La CIA et la torture, un rapport explosif

La CIA et la torture, un rapport explosif

L'utilisation par la CIA de la torture après le 11 septembre 2001 fait l'objet d'un rapport qui doit être rendu public par le Sénat ce mardi 9 décembre. Rédigé par la commission du Sénat chargée du renseignement au terme d'une enquête lancée en 2009, ce rapport était attendu depuis plusieurs mois. Ce qui sera rendu public n'est qu'un résumé du contenu d'un document de 6 000 pages et de plus de 35 000 notes de bas de page.
Un brouillon avait été remis en 2012 au Sénat mais la CIA avait alors demandé à lancer sa propre enquête interne, soulignant les nombreuses erreurs du rapport établi par le Sénat. La réponse de la CIA a été d'ailleurs incluse dans le document final, explique The Washington Post.
Le chroniqueur conservateur Michael Gerson qualifie dans leWashington Post la publication de ce rapport "au milieu d'une guerre qui vise de nombreux Américains toujours impliqués" dans les combats, comme "un acte exceptionnel d'insouciance de la part du Sénat". A ses yeux, cette publication n'a qu'un seul objectif : permettre aux démocrates de se dédouaner. "Les démocrates qui ont approuvé à l'époque ces méthodes d'interrogatoire musclées doivent maintenant construire une fiction selon laquelle ils n'avaient pas donné leur soutien et ne connaissaient rien à cette question." Ils créent ainsi "une nouvelle réalité selon laquelle ils seraient innocents et auraient été trompés" .
Des méthodes sans résultats
La commission du Sénat, dirigée par la sénatrice démocrate de Californie Dianne Feinstein, a commencé à s'intéresser au programme de tortures de la CIA à la suite des révélations en 2007 de la destruction des vidéos montrant les détenus subissant le "supplice de la baignoire" – ou simulation de noyade –, une méthode de torture qui consiste à bloquer les voies respiratoires du détenu par un linge mouillé régulièrement aspergé.
Deux ans plus tard, détaille The Washington Post, dans un autre article consacré au même sujet, la commission du Sénat a lancé une enquête officielle sur ce programme.

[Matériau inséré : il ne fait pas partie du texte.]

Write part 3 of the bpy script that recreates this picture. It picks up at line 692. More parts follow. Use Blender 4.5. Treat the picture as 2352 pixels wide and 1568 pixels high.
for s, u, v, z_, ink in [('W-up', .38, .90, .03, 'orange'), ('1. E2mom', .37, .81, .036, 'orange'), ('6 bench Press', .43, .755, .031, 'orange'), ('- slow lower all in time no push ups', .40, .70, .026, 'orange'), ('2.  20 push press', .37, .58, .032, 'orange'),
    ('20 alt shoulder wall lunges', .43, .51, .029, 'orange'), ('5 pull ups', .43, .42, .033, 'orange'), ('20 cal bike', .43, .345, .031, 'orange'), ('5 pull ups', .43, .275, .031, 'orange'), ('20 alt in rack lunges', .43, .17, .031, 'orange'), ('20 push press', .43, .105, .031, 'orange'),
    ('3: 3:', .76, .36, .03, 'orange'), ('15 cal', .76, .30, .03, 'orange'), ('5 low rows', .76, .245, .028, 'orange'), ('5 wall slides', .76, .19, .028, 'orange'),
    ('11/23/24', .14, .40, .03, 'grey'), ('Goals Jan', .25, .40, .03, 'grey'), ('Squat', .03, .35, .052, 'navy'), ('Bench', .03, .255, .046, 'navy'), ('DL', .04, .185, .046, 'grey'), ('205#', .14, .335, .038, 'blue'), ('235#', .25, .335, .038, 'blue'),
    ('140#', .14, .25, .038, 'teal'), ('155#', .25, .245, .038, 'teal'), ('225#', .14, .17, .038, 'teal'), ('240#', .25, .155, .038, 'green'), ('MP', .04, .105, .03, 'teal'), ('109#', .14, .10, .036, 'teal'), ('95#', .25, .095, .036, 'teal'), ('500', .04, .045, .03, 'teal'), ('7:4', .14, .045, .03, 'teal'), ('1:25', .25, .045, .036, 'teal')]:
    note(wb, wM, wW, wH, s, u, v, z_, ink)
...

Si les élus républicains ont dans un premier temps soutenu l'initiative, ils se sont par la suite retirés de l'enquête.
Le Washington Post s'interroge pour savoir si les méthodes d'interrogatoire musclées ont permi d'obtenir des informations qui ont conduit à Oussama Ben Laden. Et la réponse est en demi-teinte, puisque certains détenus ont parlé avant même d'être torturés alors que d'autres ont fourni de fausses informations, sous la torture.

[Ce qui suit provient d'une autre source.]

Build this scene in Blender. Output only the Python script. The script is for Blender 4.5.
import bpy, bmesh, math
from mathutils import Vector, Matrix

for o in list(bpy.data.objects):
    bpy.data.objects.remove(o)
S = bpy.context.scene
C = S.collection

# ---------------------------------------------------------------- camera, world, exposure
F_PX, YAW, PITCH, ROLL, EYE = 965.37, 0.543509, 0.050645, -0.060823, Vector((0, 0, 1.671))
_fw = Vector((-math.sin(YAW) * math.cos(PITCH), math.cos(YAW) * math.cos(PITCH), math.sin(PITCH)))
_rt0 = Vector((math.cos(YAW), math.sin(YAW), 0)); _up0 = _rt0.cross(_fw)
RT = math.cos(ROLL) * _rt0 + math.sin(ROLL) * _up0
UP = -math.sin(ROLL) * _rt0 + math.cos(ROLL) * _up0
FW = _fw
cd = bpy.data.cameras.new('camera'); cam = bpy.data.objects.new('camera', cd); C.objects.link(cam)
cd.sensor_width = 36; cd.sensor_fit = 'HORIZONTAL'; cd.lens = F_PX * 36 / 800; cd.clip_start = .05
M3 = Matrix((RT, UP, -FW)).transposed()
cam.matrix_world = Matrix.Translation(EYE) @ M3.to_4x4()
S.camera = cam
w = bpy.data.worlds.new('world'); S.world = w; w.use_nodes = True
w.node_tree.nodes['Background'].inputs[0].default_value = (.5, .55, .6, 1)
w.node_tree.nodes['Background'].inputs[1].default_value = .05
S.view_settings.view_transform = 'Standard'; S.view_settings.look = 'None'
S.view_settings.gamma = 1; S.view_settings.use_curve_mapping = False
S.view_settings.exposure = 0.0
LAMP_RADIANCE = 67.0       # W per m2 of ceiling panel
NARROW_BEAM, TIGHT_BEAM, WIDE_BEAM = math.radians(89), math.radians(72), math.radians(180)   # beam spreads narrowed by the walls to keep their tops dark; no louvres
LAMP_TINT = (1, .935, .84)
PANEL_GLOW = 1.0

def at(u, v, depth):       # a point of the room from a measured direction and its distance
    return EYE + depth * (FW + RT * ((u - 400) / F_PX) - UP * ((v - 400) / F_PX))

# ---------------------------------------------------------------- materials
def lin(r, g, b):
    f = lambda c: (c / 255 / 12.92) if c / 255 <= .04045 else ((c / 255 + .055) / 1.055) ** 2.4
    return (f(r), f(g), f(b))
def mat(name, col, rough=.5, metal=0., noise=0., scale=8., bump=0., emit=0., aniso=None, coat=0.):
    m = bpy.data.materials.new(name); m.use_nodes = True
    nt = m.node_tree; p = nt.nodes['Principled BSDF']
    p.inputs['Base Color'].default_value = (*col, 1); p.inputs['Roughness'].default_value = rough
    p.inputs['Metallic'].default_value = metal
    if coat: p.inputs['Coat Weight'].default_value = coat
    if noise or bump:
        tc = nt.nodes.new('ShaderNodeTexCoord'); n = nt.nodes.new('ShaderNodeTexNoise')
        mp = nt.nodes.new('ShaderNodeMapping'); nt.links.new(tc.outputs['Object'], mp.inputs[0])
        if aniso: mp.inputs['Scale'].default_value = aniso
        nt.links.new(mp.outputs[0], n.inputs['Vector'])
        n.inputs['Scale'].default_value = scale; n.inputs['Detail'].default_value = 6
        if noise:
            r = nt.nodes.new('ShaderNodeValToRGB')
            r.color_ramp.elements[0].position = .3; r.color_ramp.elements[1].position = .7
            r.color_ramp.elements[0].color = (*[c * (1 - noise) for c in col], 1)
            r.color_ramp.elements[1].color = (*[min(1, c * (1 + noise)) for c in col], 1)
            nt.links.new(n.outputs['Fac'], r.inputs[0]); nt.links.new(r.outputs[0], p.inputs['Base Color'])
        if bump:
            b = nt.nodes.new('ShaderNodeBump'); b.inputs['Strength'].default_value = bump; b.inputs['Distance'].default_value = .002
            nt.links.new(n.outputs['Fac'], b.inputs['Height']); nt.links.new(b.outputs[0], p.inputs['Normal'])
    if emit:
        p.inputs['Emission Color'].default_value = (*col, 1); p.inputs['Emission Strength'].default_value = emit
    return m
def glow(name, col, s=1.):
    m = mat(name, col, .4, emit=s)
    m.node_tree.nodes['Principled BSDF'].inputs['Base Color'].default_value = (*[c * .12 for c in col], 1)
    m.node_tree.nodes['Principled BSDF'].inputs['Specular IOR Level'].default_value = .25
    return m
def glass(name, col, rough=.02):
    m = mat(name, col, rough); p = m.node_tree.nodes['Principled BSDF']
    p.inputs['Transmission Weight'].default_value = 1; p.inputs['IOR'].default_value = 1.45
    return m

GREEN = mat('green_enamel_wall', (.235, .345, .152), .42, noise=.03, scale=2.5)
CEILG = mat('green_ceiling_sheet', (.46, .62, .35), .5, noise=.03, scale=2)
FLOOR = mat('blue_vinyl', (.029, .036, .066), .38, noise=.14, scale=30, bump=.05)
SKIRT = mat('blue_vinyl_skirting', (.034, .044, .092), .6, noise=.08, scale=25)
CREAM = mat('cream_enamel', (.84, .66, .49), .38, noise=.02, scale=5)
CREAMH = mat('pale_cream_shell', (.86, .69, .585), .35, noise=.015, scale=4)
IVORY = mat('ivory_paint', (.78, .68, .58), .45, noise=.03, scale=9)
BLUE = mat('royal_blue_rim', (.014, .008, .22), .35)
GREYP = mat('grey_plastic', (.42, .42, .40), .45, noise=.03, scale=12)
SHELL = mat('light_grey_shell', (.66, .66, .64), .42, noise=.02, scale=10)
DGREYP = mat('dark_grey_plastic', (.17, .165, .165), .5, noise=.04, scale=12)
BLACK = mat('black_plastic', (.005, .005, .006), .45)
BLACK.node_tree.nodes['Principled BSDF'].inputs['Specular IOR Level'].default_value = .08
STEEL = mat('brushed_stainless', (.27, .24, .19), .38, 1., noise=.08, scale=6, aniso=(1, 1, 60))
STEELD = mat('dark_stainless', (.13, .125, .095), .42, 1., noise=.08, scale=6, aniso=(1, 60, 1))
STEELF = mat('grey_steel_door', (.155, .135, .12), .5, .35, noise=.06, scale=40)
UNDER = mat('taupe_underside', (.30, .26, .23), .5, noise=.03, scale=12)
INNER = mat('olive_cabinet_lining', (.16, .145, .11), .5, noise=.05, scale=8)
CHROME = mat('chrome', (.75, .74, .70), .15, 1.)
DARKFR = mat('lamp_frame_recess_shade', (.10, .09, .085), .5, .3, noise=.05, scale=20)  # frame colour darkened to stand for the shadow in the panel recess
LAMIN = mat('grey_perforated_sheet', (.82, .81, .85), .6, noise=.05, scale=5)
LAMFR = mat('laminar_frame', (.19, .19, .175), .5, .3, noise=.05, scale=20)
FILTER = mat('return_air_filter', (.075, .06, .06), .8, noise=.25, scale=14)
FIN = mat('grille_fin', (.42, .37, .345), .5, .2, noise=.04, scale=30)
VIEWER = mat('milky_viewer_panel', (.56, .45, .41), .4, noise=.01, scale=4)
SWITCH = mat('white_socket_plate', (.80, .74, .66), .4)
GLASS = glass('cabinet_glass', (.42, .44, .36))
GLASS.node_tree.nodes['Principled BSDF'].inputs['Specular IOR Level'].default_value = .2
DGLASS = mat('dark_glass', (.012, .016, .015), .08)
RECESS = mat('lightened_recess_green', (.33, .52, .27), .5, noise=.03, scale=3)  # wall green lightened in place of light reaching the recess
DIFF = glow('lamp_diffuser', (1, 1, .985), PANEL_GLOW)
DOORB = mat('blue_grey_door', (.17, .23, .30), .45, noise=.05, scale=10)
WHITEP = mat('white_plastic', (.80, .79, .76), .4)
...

Les avocats du ministère de la Justice avaient conclu que les techniques autorisées par la CIA dont la possibilité de gifler les détenus, la privation de sommeil ou la simulation de noyade "ne pouvaient être assimilées" à de la torture. Après sa prise de fonction en janvier 2009, le président Barack Obama avait interdit le recours à ces techniques, les qualifiant de torture.

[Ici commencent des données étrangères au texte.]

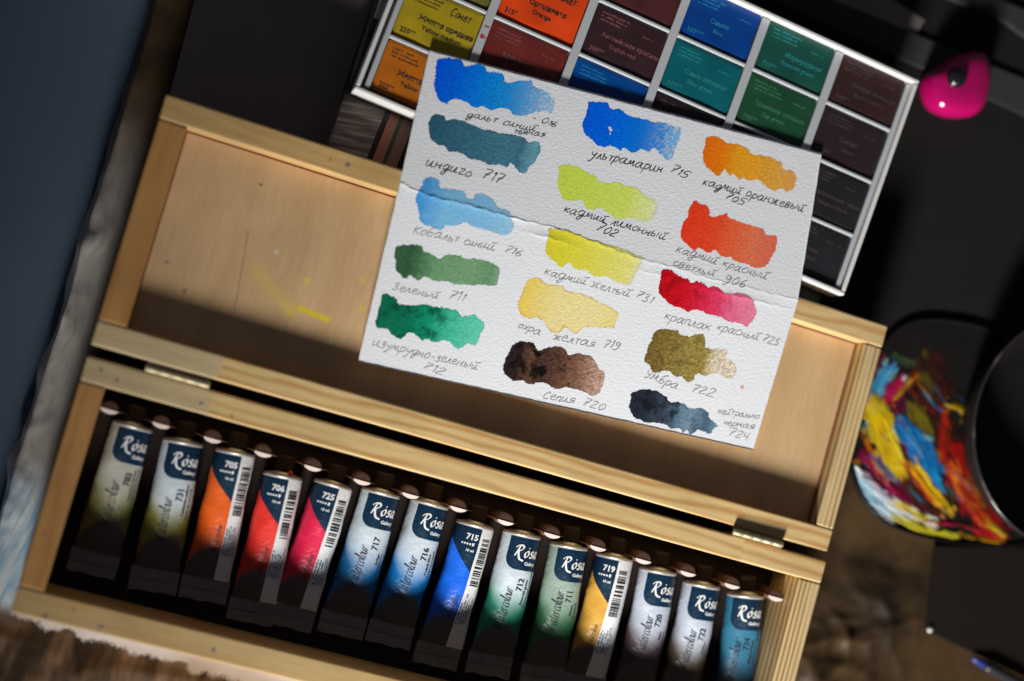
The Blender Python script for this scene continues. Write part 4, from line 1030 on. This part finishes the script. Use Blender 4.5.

Faut-il absoudre les responsables de la torture ?
Mais aucune poursuite n'a été engagée alors que la loi américaine interdit le recours à la torture. Et pour cause, en 2012, le ministre de la Justice, Eric Holder, avait annoncé qu'aucune charge ne pourrait être retenue contre les membres de la CIA ayant effectué des actes de torture.
Une impunité qui fait dire à Anthony Romero, le directeur de l'American Civil Liberties Union, principale organisation de défense des libertés civiles américaine et qui demande depuis treize ans des poursuites judiciaires pour ces crimes, que Barack Obama doit officiellement absoudre les responsables de cette politique.
"Reconnaître que les plus hautes personnalités de l'Etat ont autorisé des conduites qui violent les lois fondamentales" permettrait de tourner la page et "serait un signal à ceux qui, dans le futur, envisageraient le recours à la torture", plaide Anthony Romero dans The New York Times.
Dans la liste des personnalités à absoudre, Anthony Romero nomme notamment l'ancien président George W. Bush, l'ancien vice-président Dick Cheney pour avoir supervisé l'ensemble du programme, mais aussi l'ancien directeur de la CIA Georges Tenet pour avoir autorisé la torture dans les prisons secrètes de la CIA, ainsi que l'ancien ministre de la Défense Donald Rumsfeld pour avoir donné le feu vert à l'utilisation de la torture dans la prison de Guantanamo Bay.
Mais le militant des droits de l'homme reconnaît que le spectacle du président Obama pardonnant les bourreaux "lui retournerait l'estomac".